The i2 Failure: Tactical or Strategic?

Nike’s June 2000 problems with its i2 system reflect the double whammy typical of high-profile enterprise computing failures. First, there’s a software problem closely tied to a core business process?in this case, factory orders. Then the glitch sends a ripple through product delivery that grows into a wave crashing on the balance sheet. The wave is big enough that the company must reveal the losses at a quarterly conference call with analysts or risk the wrath of the Securities and Exchange Commission, shareholders or both. And that’s when it hits the pages of The Wall Street Journal, inspiring articles and white papers on the general subject of IT’s hubris, limitations, value and cost.

The idea that something so mundane as a computer glitch could affect the performance of a huge company is still so novel that it makes headlines. But what doesn’t usually enter the analysis is whether the problem was tactical (and fixable) or strategic (meaning the company should never have bought the software in the first place and most likely won’t ever get any value from it). The latter is a goof worthy of a poster; the former is a speed bump.

Nike claims that the problems with its i2 demand-planning software were tactical and therefore fixable. It was too slow, didn’t integrate well, had some bugs, and Nike’s planners were inadequately trained in how to use the system before it went live. Nike says all these problems were fixed by fall 2000. And the company asserts that its business wasn’t affected after that quarter. Indeed, at press time, Nike had just announced that its third-quarter 2003 profit margins were its highest ever.

If there was a strategic failure in Nike’s supply chain project, it was that Nike had bought in to software designed to crystal ball demand. Throwing a bunch of historical sales numbers into a program and waiting for a magic number to emerge from the algorithm?the basic concept behind demand-planning software?doesn’t work well anywhere, and in this case didn’t even support Nike’s business model. Nike depends upon tightly controlling the athletic footwear supply chain and getting retailers to commit to orders far in advance. There’s not much room for a crystal ball in that scenario.

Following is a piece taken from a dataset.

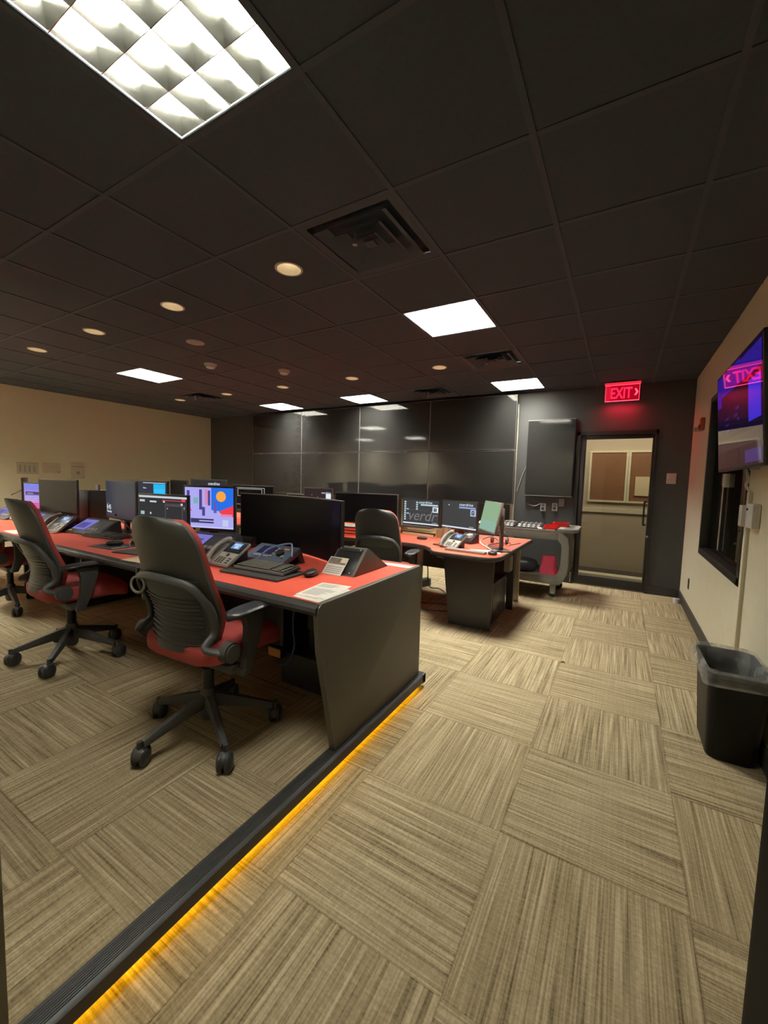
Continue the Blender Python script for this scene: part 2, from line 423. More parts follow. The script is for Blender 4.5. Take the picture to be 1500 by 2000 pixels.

Indeed, Nike confirms that it stopped using i2’s demand planner for its short- and medium-range sneaker planning (it’s still used for Nike’s small but growing apparel business) in the spring of 2001, moving those functions into its SAP ERP system, which is grounded more in orders and invoices than in predictive algorithms. "This allows us to simplify some of our integration requirements," says Nike CIO Gordon Steele.

Wolfram says Nike’s demand-planning strategy was and continues to be a mixture of art and technology. Nike sells too many products (120,000) in too many cycles (four per year) to do things by intuition alone. "We’ve tuned our system so we do our runs against [historical models], and then people look at it to make sure it makes sense," he says. The computer models are trusted more when the product is a reliable seller (that is, just about anything with Michael Jordan’s name on it) and the planners’ intuition plays a bigger role in new or more volatile products. In this case, says Wolfram, talking with retailers does more good than consulting the system.

"There’s been a change in the technology for demand planning," says AMR Research Vice President Bill Swanton, who declined to address the Nike case specifically. "In the late ’90s, companies said all we need is the data and we can plan everything perfectly. Today, companies are trying to do consensus planning rather than demand planning." That means moving away from the crystal ball and toward sharing information up and down the supply chain with customers, retailers, distributors and manufacturers. "If you can share information faster and more accurately among a lot of people, you will see trends a lot sooner, and that’s where the true value of supply chain projects are," Swanton says.